Required task »
Select the lines that hold the word "blue" and copy each one.

Data block »
============================================================
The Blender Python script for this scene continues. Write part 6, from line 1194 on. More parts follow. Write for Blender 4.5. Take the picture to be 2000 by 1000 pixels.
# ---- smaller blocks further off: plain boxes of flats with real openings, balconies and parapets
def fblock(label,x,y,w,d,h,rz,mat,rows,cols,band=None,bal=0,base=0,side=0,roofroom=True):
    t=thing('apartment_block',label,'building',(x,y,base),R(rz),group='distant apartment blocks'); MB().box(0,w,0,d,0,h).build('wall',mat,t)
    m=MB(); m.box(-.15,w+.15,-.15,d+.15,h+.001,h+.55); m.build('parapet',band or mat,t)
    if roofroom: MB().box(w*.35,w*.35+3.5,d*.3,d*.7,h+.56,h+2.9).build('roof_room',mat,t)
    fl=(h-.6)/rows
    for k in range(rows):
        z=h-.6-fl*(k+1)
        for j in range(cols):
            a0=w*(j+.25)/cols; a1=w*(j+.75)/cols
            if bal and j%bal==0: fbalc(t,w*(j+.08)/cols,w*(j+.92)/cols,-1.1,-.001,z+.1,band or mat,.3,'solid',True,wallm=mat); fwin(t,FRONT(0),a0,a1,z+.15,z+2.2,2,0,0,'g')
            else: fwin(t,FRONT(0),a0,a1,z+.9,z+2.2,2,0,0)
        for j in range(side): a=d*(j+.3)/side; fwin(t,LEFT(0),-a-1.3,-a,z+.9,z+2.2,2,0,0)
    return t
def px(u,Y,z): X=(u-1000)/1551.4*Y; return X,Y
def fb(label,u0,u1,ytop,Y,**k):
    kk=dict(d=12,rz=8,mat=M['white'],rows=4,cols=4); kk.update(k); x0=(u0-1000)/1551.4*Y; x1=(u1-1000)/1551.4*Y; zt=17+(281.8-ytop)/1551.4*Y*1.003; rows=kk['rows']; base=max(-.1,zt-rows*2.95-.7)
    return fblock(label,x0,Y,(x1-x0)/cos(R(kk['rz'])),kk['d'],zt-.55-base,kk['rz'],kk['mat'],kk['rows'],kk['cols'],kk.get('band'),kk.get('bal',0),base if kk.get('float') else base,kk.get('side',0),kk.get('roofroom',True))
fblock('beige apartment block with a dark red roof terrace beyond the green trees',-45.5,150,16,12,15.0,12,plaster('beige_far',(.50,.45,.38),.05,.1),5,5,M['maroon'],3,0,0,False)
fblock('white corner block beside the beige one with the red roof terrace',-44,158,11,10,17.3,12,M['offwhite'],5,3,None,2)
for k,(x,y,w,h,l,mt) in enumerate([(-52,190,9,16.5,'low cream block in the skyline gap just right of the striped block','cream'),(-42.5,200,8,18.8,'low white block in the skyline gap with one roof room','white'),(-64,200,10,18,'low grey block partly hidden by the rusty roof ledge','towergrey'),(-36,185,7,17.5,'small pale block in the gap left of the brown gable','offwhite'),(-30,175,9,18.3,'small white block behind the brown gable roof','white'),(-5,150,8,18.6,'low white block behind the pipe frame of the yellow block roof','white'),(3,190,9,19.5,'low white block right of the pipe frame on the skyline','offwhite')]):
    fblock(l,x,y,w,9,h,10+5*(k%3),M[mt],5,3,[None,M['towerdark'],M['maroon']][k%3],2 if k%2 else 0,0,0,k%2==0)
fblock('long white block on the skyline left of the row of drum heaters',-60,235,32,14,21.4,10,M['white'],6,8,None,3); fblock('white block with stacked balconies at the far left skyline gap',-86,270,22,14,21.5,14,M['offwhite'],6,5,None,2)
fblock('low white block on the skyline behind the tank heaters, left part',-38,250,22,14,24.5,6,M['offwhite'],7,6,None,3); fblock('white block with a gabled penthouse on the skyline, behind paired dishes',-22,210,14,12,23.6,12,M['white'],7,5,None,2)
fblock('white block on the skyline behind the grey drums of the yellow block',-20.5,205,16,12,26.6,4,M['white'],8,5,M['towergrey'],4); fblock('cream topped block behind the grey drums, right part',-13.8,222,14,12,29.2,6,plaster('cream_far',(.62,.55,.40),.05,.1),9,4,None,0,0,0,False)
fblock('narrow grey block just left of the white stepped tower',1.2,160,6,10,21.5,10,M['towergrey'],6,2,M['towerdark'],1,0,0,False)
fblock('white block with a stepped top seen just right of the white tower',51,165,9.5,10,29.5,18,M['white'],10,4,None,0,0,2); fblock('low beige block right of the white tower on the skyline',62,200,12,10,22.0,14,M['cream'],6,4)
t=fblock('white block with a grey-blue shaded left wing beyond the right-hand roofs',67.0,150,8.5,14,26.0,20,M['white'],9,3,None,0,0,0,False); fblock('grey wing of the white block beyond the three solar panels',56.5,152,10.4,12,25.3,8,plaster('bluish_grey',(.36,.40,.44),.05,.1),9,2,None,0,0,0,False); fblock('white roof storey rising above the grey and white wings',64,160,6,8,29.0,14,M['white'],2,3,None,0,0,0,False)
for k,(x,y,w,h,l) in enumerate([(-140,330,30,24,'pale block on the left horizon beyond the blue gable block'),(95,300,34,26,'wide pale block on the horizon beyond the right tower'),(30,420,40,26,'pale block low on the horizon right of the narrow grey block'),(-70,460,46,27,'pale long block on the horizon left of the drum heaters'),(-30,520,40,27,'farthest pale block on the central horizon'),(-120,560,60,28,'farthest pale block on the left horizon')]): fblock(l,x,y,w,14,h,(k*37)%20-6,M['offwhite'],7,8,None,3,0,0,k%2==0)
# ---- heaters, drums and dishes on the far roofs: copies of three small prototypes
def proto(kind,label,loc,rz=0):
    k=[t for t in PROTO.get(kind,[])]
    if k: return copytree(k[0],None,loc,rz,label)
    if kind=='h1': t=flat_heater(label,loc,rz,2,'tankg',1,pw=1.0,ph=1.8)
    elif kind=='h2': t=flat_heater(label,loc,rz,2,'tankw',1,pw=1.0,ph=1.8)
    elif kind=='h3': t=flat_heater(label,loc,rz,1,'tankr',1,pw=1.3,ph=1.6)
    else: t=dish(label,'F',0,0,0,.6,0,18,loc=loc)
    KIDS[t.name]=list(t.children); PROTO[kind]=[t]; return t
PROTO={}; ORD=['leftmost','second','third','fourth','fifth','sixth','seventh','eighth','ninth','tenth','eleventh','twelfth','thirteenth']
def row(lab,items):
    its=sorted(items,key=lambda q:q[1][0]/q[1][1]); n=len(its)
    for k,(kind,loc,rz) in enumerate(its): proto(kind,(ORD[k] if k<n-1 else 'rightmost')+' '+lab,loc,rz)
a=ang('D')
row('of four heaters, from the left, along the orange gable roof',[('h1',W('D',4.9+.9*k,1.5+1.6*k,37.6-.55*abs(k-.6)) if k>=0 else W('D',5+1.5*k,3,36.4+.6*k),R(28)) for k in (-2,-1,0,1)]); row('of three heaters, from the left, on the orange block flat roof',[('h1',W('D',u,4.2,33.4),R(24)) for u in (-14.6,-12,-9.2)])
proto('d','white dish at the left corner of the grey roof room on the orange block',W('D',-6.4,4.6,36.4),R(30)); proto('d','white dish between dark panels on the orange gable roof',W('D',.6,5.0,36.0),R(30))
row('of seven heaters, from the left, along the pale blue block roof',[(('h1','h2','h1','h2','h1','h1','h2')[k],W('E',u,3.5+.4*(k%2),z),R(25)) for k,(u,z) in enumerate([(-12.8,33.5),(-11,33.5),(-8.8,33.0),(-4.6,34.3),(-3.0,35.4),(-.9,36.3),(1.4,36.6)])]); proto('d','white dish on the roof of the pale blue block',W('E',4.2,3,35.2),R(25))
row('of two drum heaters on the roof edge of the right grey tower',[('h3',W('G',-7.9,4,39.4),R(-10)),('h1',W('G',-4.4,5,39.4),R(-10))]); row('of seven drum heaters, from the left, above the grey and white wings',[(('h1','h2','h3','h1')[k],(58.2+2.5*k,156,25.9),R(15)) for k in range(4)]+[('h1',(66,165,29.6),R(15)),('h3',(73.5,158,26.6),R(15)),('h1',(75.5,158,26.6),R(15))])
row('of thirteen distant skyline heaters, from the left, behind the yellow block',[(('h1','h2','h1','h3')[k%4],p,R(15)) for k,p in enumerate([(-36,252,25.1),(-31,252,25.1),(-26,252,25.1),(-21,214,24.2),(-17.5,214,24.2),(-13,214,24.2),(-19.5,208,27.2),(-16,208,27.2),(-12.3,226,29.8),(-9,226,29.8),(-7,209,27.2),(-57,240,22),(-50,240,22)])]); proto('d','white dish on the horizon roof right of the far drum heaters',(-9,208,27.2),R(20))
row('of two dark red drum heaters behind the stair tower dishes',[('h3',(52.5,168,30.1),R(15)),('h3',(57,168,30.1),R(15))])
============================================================
The reply »
t=fblock('white block with a grey-blue shaded left wing beyond the right-hand roofs',67.0,150,8.5,14,26.0,20,M['white'],9,3,None,0,0,0,False); fblock('grey wing of the white block beyond the three solar panels',56.5,152,10.4,12,25.3,8,plaster('bluish_grey',(.36,.40,.44),.05,.1),9,2,None,0,0,0,False); fblock('white roof storey rising above the grey and white wings',64,160,6,8,29.0,14,M['white'],2,3,None,0,0,0,False)
for k,(x,y,w,h,l) in enumerate([(-140,330,30,24,'pale block on the left horizon beyond the blue gable block'),(95,300,34,26,'wide pale block on the horizon beyond the right tower'),(30,420,40,26,'pale block low on the horizon right of the narrow grey block'),(-70,460,46,27,'pale long block on the horizon left of the drum heaters'),(-30,520,40,27,'farthest pale block on the central horizon'),(-120,560,60,28,'farthest pale block on the left horizon')]): fblock(l,x,y,w,14,h,(k*37)%20-6,M['offwhite'],7,8,None,3,0,0,k%2==0)
row('of seven heaters, from the left, along the pale blue block roof',[(('h1','h2','h1','h2','h1','h1','h2')[k],W('E',u,3.5+.4*(k%2),z),R(25)) for k,(u,z) in enumerate([(-12.8,33.5),(-11,33.5),(-8.8,33.0),(-4.6,34.3),(-3.0,35.4),(-.9,36.3),(1.4,36.6)])]); proto('d','white dish on the roof of the pale blue block',W('E',4.2,3,35.2),R(25))